Tampa to Move Its Confederate Soldiers Monument

Hillsborough County’s Commissioners voted to move the Confederate Soldiers Monument from in front of the Courthouse Annex to a private cemetery in Brandon, a nearby county town. This reverses the decision they voted for just a month ago. That vote was 4-3 to keep the monument. This one was 4-2 to move it, with one of the previous keep it voters not present and another switching sides.

Ordinarily, the Commissioners set aside an hour for public comments. Each speaker gets 3 minutes. Today, more than 100 citizens wished to speak on this issue. The first 30 or so were given 2 minutes each and the rest 1 minute. Alas. It still took nearly 3 hours for everyone to have their say.

It turns out that in the month since the last meeting, the Commissioners had been seeking a suitable new location, and, it turns out, that one fellow, who likes the monument but agrees that it doesn’t belong on public property, offered to raise the funds. Evidently, he began a GoFundMe campaign with a significant contribution.

In the previous meeting, I’d judge that supporters and opponents were split fairly evenly, but slightly more for removing the monument. Today, however, those 120 speakers, of whom I heard about 2/3rds, were 9 to 1 in favor of moving the monument.

It also turns out that Tampa’s mayor and its city council spoke out against the monument, and the owners of two of the professional teams, the Rays and the Bucs, spoke out against it.

Here’s my prepared testimony. I gave the commission copies of my prepared remarks, although I had to leave out plenty in my one minute. It was hard to decide which of my golden words to omit.

The divisive and racist monument honoring only those Florida Civil War soldiers who fought for the Confederacy should be given back to the United Daughters of the Confederacy. It should be removed from public property.

Hillsborough County should create a new memorial to all the soldiers from Florida who fought in the Civil War. This includes the 2000 white men, loyal to the United States, who fought in the First and Second Florida Calvary regiments, and the more than 5000 black men, former slaves who escaped from their owners and served in United States Colored Troops regiments. The purpose of the people who created this monument, and of the County officials of 100 years ago, and of today’s monument supporters, was and is to erase these loyal soldiers from history.

These days, the monument’s supporters say that to remove the monument would be to erase history and dishonor their ancestors who were only fighting to defend their homes.

Consider actual history, as written by many modern historians.

Florida’s Confederate soldiers were not defending their homes. The United States Army did not attack homes in Florida. The state was a strategic backwater, and while the Union forces took control of Jacksonville, and maintained control of Key West, Pensacola, and a few other places along the coast, they avoided seizing ground from the insurgents.

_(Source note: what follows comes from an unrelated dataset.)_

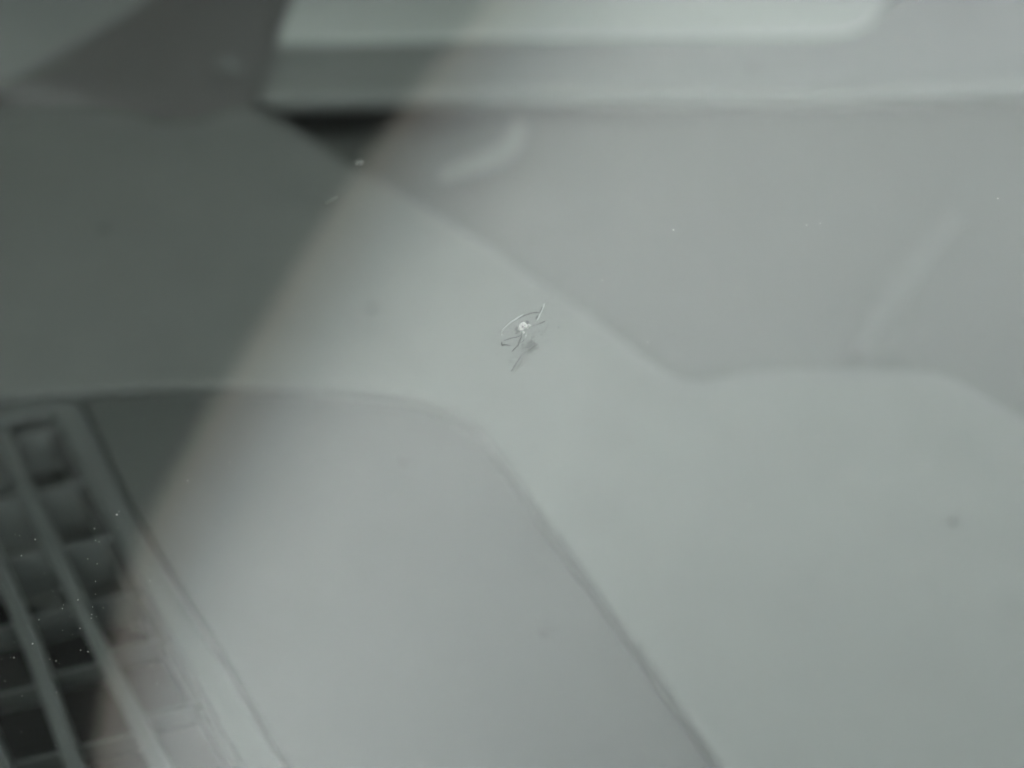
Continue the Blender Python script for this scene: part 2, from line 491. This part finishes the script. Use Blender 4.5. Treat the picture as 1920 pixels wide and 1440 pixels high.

Most Florida Confederate regiments fought as part of the Army of Tennessee and the Army of Northern Virginia. They were not defending their homes in Florida. Indeed, they took part in invasions of Kentucky, Maryland, and Pennsylvania.

While Union armies did not attack Florida homes, the Confederate army under command of General P. G. T. Beauregard burned Pensacola in 1862. That is, the Confederates burned Florida homes. The Union did not. (Commissioner White, New Orleans had a monument to Gen. Beauregard, the man who ordered the destruction of Pensacola, until recently.)

Confederate soldiers were angered to face black soldiers in Union regiments. Confederate armies did not treat captured black soldiers as prisoners of war to be exchanged, but sold them into slavery. Often, Confederate soldiers shot black soldiers attempting to surrender or lying wounded on the battlefield. After the largest battle fought in Florida, the 1864 Battle of Olustee, Confederate soldiers killed wounded black Union soldiers who remained on the battle field. Erasing this from history, I doubt that modern day re-enactors re-enact this war crime.

As this bloody war has been over for 150 years, Hillsborough County can include Confederate soldiers in a monument to all of Florida’s Civil War soldiers, but it is historically and morally wrong, divisive and racist to only honor white Confederate soldiers.